*SOURCE DATA*.
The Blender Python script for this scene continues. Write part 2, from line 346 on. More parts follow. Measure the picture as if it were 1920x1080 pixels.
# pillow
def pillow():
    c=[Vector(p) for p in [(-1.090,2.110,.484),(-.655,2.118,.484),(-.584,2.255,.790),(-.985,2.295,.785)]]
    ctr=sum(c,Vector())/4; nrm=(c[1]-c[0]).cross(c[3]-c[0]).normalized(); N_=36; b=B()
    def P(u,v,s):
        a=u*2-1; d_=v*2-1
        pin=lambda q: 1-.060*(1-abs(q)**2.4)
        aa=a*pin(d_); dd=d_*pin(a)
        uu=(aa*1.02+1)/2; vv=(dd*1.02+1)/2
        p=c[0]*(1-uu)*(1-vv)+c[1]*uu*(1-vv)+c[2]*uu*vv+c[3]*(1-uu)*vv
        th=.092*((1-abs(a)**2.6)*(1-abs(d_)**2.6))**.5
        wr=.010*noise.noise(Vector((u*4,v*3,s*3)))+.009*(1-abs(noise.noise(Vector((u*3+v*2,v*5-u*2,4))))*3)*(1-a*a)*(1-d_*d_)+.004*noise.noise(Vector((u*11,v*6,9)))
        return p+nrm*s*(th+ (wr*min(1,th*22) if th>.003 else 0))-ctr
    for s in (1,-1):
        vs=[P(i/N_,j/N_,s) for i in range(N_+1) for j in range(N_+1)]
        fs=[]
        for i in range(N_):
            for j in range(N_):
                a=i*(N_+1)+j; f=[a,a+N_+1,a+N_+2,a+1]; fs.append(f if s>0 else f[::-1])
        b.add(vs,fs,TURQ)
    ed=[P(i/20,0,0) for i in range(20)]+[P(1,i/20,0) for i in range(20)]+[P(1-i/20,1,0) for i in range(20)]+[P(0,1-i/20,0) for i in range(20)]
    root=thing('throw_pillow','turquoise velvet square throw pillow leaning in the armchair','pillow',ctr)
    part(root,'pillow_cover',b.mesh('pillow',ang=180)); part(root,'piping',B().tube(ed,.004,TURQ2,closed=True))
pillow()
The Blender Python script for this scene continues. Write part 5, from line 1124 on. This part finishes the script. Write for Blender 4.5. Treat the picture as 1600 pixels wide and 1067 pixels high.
...
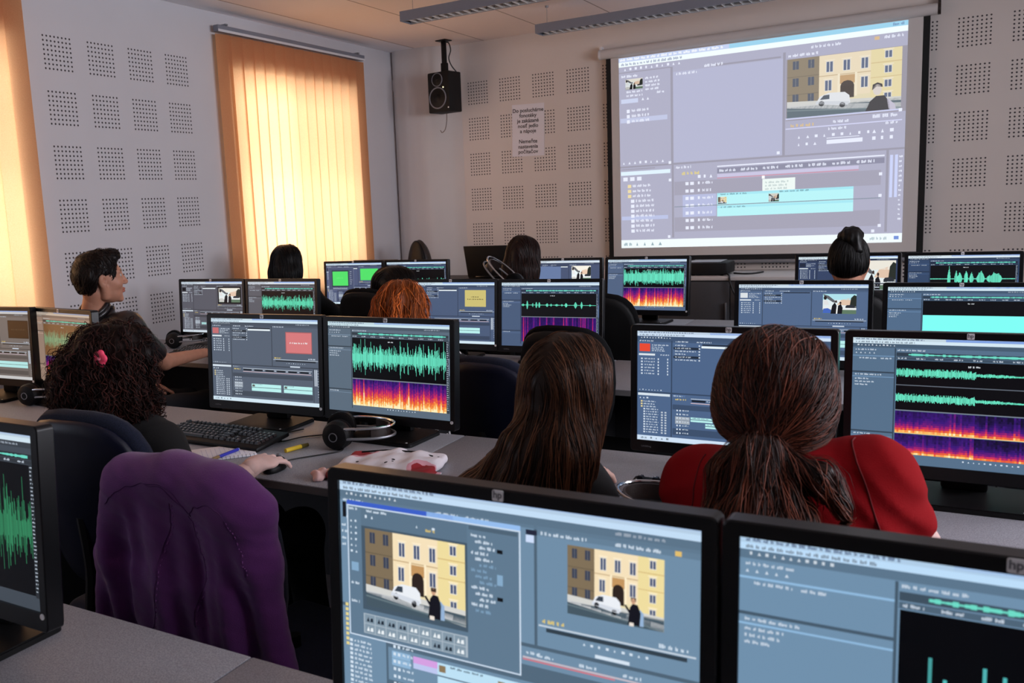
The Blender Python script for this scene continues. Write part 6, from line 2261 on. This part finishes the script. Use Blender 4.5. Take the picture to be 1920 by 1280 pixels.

*TASK OBJECTIVE*. Extract, from the material above, each line holding the word "Blender".

*TASK RESULT*.
The Blender Python script for this scene continues. Write part 2, from line 346 on. More parts follow. Measure the picture as if it were 1920x1080 pixels.
The Blender Python script for this scene continues. Write part 5, from line 1124 on. This part finishes the script. Write for Blender 4.5. Treat the picture as 1600 pixels wide and 1067 pixels high.
The Blender Python script for this scene continues. Write part 6, from line 2261 on. This part finishes the script. Use Blender 4.5. Take the picture to be 1920 by 1280 pixels.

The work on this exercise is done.